British Columbia casinos are facing fresh allegations of enabling suspected money laundering by Chinese VIP gamblers.

Last month, BC’s attorney general released a 2016 report that was buried by the province’s former Liberal government suggesting rampant money laundering at BC casinos, particularly the River Rock Casino Resort in suburban Vancouver. The allegations had gone largely unaddressed by the British Columbia Lottery Corporation (BCLC), which has responsibility for the province’s casino operations.

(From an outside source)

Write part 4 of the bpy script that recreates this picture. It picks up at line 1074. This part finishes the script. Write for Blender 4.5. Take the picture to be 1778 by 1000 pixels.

On Monday, the Vancouver Sun posted a follow-up report based on a 2016 audit by the province’s Gaming Policy Enforcement Branch (GPEB) that Postmedia obtained via a freedom of information request. The audit unveils still more unflattering details of the provincial regulator’s tepid response to evidence of financial shenanigans involving Chinese VIPs.

Among the new revelations is that three BC casinos knowingly allowed gamblers to buy C$6.7m (US $5.35m) worth of chips in 2015 using money from BC-based private lenders that were under BCLC anti-money-laundering restrictions for, among other things, suspected links to drug trafficking operations. River Rock accepted 79% of these questionable funds, while the Starlight Casino in New Westminster and the now-shuttered Edgewater Casino in Vancouver handled the rest.